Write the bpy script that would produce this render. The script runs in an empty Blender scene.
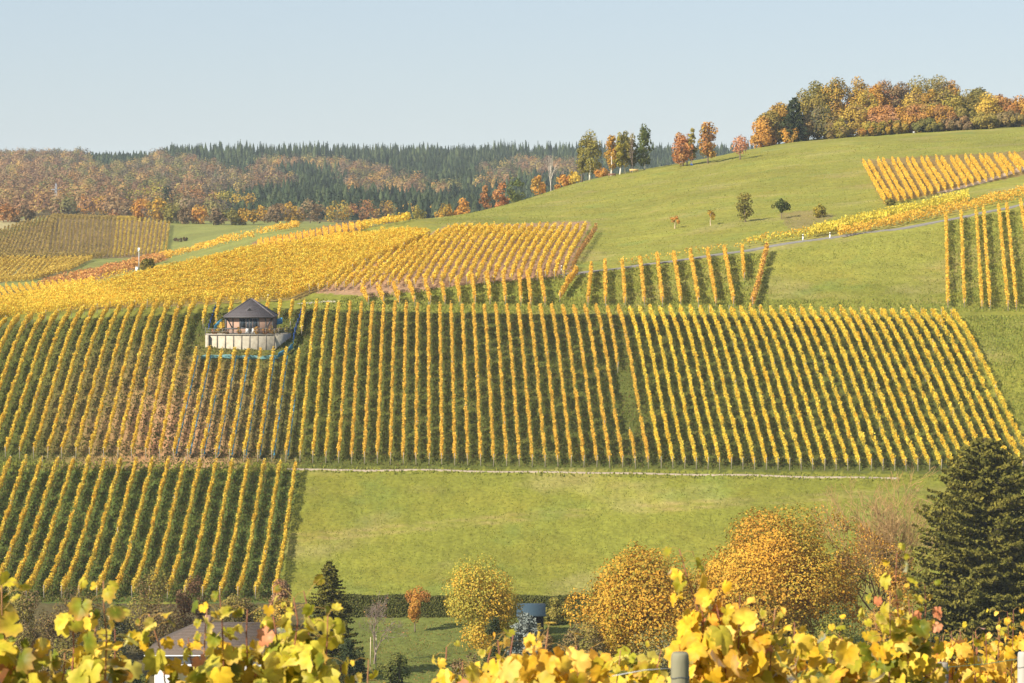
import bpy, math, random
import numpy as np

rng = np.random.default_rng(7)
random.seed(7)
SC = bpy.context.scene
COL = SC.collection
R = math.radians

# ------------------------------------------------------------------ camera, sky, sun, exposure
F, CX, HY = 1024 * 100 / 36.0, 512.0, 200.0      # long lens; the level line is at HY
cam_d = bpy.data.cameras.new('camera')
cam_d.lens = 100; cam_d.sensor_width = 36
cam_d.shift_y = -(341.5 - HY) / 1024.0
cam_d.clip_start = 0.5; cam_d.clip_end = 30000
cam_d.dof.use_dof = True; cam_d.dof.focus_distance = 430; cam_d.dof.aperture_fstop = 15
cam = bpy.data.objects.new('camera', cam_d); COL.objects.link(cam)
cam.location = (0, 0, 0); cam.rotation_euler = (math.pi / 2, 0, 0)
SC.camera = cam

SUN_EL = 35.0
SUN_DIR = np.array([-0.77, -0.64])                # ground direction towards the sun: from the left, a little behind the camera
SUN_DIR = SUN_DIR / np.linalg.norm(SUN_DIR)
world = bpy.data.worlds.new('World'); SC.world = world; world.use_nodes = True
wn = world.node_tree
sky = wn.nodes.new('ShaderNodeTexSky'); sky.sky_type = 'NISHITA'; sky.sun_disc = False
sky.sun_elevation = R(SUN_EL); sky.sun_rotation = math.atan2(SUN_DIR[0], SUN_DIR[1]) % (2 * math.pi)
sky.air_density = 1.0; sky.dust_density = 0.4; sky.ozone_density = 2.6; sky.altitude = 300
tint = wn.nodes.new('ShaderNodeMix'); tint.data_type = 'RGBA'; tint.blend_type = 'MULTIPLY'; tint.inputs[0].default_value = 1.0
tint.inputs[7].default_value = (1.02, 0.985, 1.08, 1)
wn.links.new(sky.outputs[0], tint.inputs[6]); veil = wn.nodes.new('ShaderNodeMix'); veil.data_type = 'RGBA'; veil.inputs[0].default_value = 0.62     # thin even autumn veil over the sky
veil.inputs[7].default_value = (5.2, 6.1, 6.75, 1)
wn.links.new(tint.outputs[2], veil.inputs[6]); wn.links.new(veil.outputs[2], wn.nodes['Background'].inputs[0])
wn.nodes['Background'].inputs[1].default_value = 0.058
sun_d = bpy.data.lights.new('sun', 'SUN'); sun_d.energy = 4.4; sun_d.angle = R(0.53); sun_d.color = (1.0, 0.93, 0.80)
sun = bpy.data.objects.new('sun', sun_d); COL.objects.link(sun)
ce = math.cos(R(SUN_EL))
from mathutils import Vector
sun.rotation_euler = Vector((SUN_DIR[0] * ce, SUN_DIR[1] * ce, math.sin(R(SUN_EL)))).to_track_quat('Z', 'Y').to_euler()
sun.location = (-200, -100, 300)
SC.view_settings.view_transform = 'Standard'; SC.view_settings.look = 'None'
SC.view_settings.exposure = 0.95; SC.view_settings.gamma = 1.0; SC.view_settings.use_curve_mapping = False
SC.cycles.max_bounces = 5; SC.cycles.diffuse_bounces = 2; SC.cycles.transmission_bounces = 3; SC.cycles.volume_bounces = 0
SC.cycles.use_denoising = True
SC.cycles.use_adaptive_sampling = False
HAZE_DENSITY = 0.00006

# ------------------------------------------------------------------ colour and mesh helpers
def S(*c):
    c = np.array(c, float) / 255.0
    return np.where(c <= 0.04045, c / 12.92, ((c + 0.055) / 1.055) ** 2.4)

def soft(c, k=0.8, gain=1.0):
    """less saturated albedo of the same mean brightness"""
    c = np.asarray(c, float); s = c ** k
    return np.clip(s * (c.mean(-1, keepdims=True) / s.mean(-1, keepdims=True)) * gain, 0, 0.92)

class MB:
    """collects quads and triangles with colours, builds ONE mesh object"""
    def __init__(self): self.v = []; self.c = []; self.f = []; self.n = 0
    def add(self, v, f, c):
        v = np.asarray(v, float); c = np.asarray(c, float)
        if c.ndim == 1: c = np.tile(c, (len(v), 1))
        self.v.append(v); self.c.append(c)
        for ff in (f if isinstance(f, list) else [f]):
            self.f.append(np.asarray(ff, int) + self.n)
        self.n += len(v)
    def mesh(self, name, mat, smooth=False):
        me = bpy.data.meshes.new(name)
        v = np.concatenate(self.v); c = np.concatenate(self.c)
        me.vertices.add(len(v)); me.vertices.foreach_set('co', v.astype(np.float32).ravel())
        tot = np.concatenate([np.full(len(f), f.shape[1]) for f in self.f])
        idx = np.concatenate([f.ravel() for f in self.f])
        st = np.concatenate([[0], np.cumsum(tot)[:-1]])
        me.loops.add(len(idx)); me.loops.foreach_set('vertex_index', idx.astype(np.int32))
        me.polygons.add(len(tot)); me.polygons.foreach_set('loop_start', st.astype(np.int32))
        me.polygons.foreach_set('loop_total', tot.astype(np.int32))
        if smooth: me.polygons.foreach_set('use_smooth', np.ones(len(tot), bool))
        a = me.color_attributes.new('Col', 'FLOAT_COLOR', 'POINT')
        a.data.foreach_set('color', np.concatenate([c, np.ones((len(c), 1))], 1).astype(np.float32).ravel())
        me.materials.append(mat); me.update(); me.validate()
        return me
    def build(self, name, mat, parent=None, loc=None, smooth=False):
        o = bpy.data.objects.new(name, self.mesh(name, mat, smooth)); COL.objects.link(o)
        if parent is not None: o.parent = parent
        if loc is not None: o.location = loc
        return o

def tag(o, label=None, cat=None, group=None, kind=None):
    if label: o['label'] = label
    if cat: o['category'] = cat
    if group: o['group'] = group
    if kind: o['kind'] = kind
    return o

def thing(name, loc, label, cat, group=None, rz=0.0):
    o = bpy.data.objects.new(name, None); COL.objects.link(o); o.empty_display_size = 0.3
    o.location = loc; o.rotation_euler = (0, 0, rz)
    return tag(o, label, cat, group)

def ordinal(n):
    return f"{n}{'th' if 10 <= n % 100 <= 20 else {1: 'st', 2: 'nd', 3: 'rd'}.get(n % 10, 'th')}"

def unit(a): return a / np.maximum(np.linalg.norm(a, axis=-1, keepdims=True), 1e-9)

def leaf_quads(mb, P, size, col, N=None, bias=0.0, aspect=0.75):
    """one small rhombic leaf clump at each point; normals lean to N by bias"""
    P = np.asarray(P, float); n = len(P)
    if n == 0: return
    nn = rng.normal(size=(n, 3)); nn = unit(nn)
    if N is not None: nn = unit(nn * (1 - bias) + np.asarray(N) * bias)
    t = unit(np.cross(nn, unit(rng.normal(size=(n, 3))))); b = np.cross(nn, t)
    s = (np.asarray(size) * np.ones(n))[:, None] * rng.uniform(0.7, 1.3, (n, 1)) * 0.5
    k = rng.uniform(-0.35, 0.35, (n, 1))
    v = np.stack([P - t * s, P + b * s * aspect + t * s * k, P + t * s, P - b * s * aspect + t * s * k], 1).reshape(-1, 3)
    f = np.arange(4 * n).reshape(n, 4)
    c = np.asarray(col, float)
    if c.ndim == 1: c = np.tile(c, (n, 1))
    mb.add(v, f, np.repeat(c, 4, axis=0))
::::
_Work to do_
Repeat the listing above exactly from its first line to the line containing "R = math.radians", both included, and omit the pictures.

_Task output_
Write the bpy script that would produce this render. The script runs in an empty Blender scene.
import bpy, math, random
import numpy as np

rng = np.random.default_rng(7)
random.seed(7)
SC = bpy.context.scene
COL = SC.collection
R = math.radians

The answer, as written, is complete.